The settlement of the case was not just about ownership. It brought attention to the willingness of governments to ignore the rights of individuals for the greater good of the public. In the Wally case, the public would not have access to viewing Wally if it was privately owned. An example can be found in Philadelphia in regard to the specific instructions of Albert C. Barnes, in his will, that his vast collection of art, valued at 25 billion dollars, could only be on display at his home in Lower Merion Township. The government decided to ignore this bequest. It obtained a court order allowing the Barnes Museum to be built in center city Philadelphia in order to accommodate a greater number of visitors. A documentary, The Art of the Steal, was made that criticized the change of location. 

The Wally case provided a precedent for the U.S. government to allow it to participate in legal proceedings, at great expense, on behalf of a private citizen in a civil case, provided it could show its actions were in furtherance of public policy interests.
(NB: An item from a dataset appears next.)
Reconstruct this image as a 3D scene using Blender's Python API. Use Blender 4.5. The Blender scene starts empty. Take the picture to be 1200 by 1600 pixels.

In the Wally case, U.S. actions were in support of the National Stolen Property Act and were meant to discourage the taking, possession, and receipt of stolen goods. 

The reluctance of MoMA to maintain possession of Wally pending litigation on ownership, despite the evidence that the painting was stolen, was a matter of national disgrace. Nine other museums, and two museum organizations representing museums nationwide, supported the MoMA position by filing an amicus brief. MoMA and these other museum entities took the position that it is acceptable practice to exhibit stolen works of art because returning works of art to the real owners would deprive the public of their enjoyment viewing these works of art. The contention of the Museum industry that art “loans” would come to a halt if art work can be seized is ludicrous. Only “stolen” art can be seized. All works of art should have a verifiable chain of ownership. If it doesn’t, museums can now expect it won’t be available for loan. All other works of art are available for loan. 

Howard Spiegler, “Super Star” Attorney 

Brother Spiegler appeared many times in the final third of the film when the documentary was covering the litigation and the aftermath of the settlement. He commented frequently on the case and was on the dais when the Museum of Jewish Heritage displayed Wally and held a ceremony celebrating the successful resolution of Wally restitution. 

His renown as a trailblazer and legal giant in the practice of art law is well deserved. The sheer complexity of the case due to the passage of time, the gathering of evidence, and recognizing the opportunities and pitfalls of conflicting laws in Austria, New York State, and the United States, shows his resourcefulness, initiative, and creativity. His ability to interpret these laws, apply them to his case, and convince others to take action in furtherance of his clients’ interests, when the likelihood of success was miniscule, is awe-inspiring.